За состоянием вод в реках надо очень тщательно следить. Одно время горожане испугались: вода черная из труб пошла. А просто из-за жары тогда резко упал уровень воды. И в трубы, которые лежат на глубине метров пять всего, стало засасываться все подряд. А надо следить за такими вещами. Жара, конечно, была аномальная, за сотни дет наблюдений такое было впервые.
– В последние годы вообще что ни год, то какой-то климатический рекорд…
– Немножко разболтался климат в мире. Он гуляет туда-сюда.
– С городскими предприятиями вы как-то сотрудничаете?
– Мы стараемся. Хотя последние два года у всех предприятий есть отмазка – кризис, мол. Некоторые работы ведутся. Остались работы, связанные с ущербом, нанесенным водным ресурсам. Надо, скажем, кому-то намыть песок. Здесь еще как-то следят, есть нормативы и штрафные санкции. Такого рода работы заказывают. Или там, как проложить трубу на ту сторону, какой ущерб будет рыбному хозяйству. И так далее.
– Предприятия прислушиваются?
– Только если их начинают штрафовать. Все временщики, живут сегодня, о завтрашнем дне не думают. Считают, что наша наука – это все пустая пропаганда.
– Сотрудники вашего института, наверное, самые большие специалисты по рыбным местам?
– Ну, мы, конечно, знаем какие-то вещи. Но еще лучше нас осведомлены браконьеры. Сами с ними общаемся, чтобы что-то вызнавать и проводить исследования, по стерляди например.
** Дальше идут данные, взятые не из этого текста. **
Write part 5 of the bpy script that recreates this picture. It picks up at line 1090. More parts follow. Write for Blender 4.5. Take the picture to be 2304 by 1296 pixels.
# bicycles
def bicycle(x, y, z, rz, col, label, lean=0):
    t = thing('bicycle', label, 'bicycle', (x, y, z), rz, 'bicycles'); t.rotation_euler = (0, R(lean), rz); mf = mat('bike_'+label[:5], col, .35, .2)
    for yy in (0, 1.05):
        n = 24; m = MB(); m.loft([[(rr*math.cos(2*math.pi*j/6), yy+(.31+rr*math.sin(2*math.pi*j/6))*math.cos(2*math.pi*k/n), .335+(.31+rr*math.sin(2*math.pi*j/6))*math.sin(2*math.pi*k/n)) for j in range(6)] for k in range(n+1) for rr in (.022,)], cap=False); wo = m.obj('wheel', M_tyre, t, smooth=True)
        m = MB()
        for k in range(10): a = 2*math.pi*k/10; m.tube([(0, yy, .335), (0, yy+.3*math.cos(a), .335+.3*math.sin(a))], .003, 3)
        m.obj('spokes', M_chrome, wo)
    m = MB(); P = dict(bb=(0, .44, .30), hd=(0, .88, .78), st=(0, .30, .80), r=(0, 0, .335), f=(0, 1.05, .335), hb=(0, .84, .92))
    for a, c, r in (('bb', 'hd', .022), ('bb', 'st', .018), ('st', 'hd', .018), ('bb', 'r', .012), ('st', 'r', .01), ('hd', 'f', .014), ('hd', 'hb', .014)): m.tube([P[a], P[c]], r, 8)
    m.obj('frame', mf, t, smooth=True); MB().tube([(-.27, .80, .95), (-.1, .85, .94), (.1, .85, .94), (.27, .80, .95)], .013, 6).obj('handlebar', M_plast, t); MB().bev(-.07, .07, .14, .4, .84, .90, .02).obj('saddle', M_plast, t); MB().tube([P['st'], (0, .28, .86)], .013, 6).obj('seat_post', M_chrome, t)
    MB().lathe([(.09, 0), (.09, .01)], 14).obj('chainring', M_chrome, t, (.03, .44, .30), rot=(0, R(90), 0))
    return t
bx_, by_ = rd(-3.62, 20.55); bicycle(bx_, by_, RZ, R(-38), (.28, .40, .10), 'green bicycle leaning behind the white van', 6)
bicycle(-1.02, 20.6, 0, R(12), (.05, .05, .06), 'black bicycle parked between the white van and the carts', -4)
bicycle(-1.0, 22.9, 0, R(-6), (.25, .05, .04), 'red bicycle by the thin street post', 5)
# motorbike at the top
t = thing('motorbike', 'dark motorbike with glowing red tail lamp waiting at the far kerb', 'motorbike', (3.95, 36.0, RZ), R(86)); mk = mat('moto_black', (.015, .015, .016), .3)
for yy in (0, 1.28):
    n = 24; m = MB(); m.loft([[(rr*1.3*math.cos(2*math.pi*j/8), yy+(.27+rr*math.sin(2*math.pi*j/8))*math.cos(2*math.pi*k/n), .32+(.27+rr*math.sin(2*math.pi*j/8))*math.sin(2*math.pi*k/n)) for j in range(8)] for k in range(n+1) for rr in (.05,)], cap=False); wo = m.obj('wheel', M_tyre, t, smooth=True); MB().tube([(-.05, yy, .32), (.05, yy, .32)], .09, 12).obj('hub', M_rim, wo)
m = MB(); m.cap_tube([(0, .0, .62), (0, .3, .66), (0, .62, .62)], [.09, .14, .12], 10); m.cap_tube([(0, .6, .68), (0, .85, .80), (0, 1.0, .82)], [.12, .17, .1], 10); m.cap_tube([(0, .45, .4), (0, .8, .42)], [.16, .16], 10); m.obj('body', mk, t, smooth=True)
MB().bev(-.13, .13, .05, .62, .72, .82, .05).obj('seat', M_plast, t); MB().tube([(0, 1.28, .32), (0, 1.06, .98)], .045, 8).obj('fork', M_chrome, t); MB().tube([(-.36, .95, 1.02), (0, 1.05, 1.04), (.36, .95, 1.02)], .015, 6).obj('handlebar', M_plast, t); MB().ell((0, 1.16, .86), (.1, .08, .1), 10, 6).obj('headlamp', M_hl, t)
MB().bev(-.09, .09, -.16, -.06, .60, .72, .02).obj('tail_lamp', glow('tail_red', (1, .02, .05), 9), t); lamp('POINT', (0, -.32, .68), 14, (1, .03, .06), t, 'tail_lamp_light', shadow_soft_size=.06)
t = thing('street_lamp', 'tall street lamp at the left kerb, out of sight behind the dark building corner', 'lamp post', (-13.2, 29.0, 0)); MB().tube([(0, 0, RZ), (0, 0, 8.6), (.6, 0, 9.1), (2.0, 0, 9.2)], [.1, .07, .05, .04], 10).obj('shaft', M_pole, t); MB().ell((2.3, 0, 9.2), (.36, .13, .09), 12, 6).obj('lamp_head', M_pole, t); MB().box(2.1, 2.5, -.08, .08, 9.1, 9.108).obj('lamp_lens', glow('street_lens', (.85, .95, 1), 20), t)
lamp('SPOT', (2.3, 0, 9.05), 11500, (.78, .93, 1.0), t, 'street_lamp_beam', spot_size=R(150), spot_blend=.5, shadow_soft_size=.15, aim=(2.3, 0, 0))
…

Мы просили разрешение на отлов 10 хвостов ради экспериментов. Но Рыбнадзор нам не разрешает, приравнивают к промышленному лову. Абсурд – мы занимаемся изучением в том числе рыбы, а нам запрещают ее ловить. Говорят – закрыть глаза мы можем, а разрешить не можем.
– Несколько лет назад в городе появилась идея намывного острова как раз где-то в районе Портпоселка. Это и в самом деле реально сделать?
– Я из Уфы, там целый район на 1000 жителей намыт. Так что это все возможно. Просто требует затрат и времени.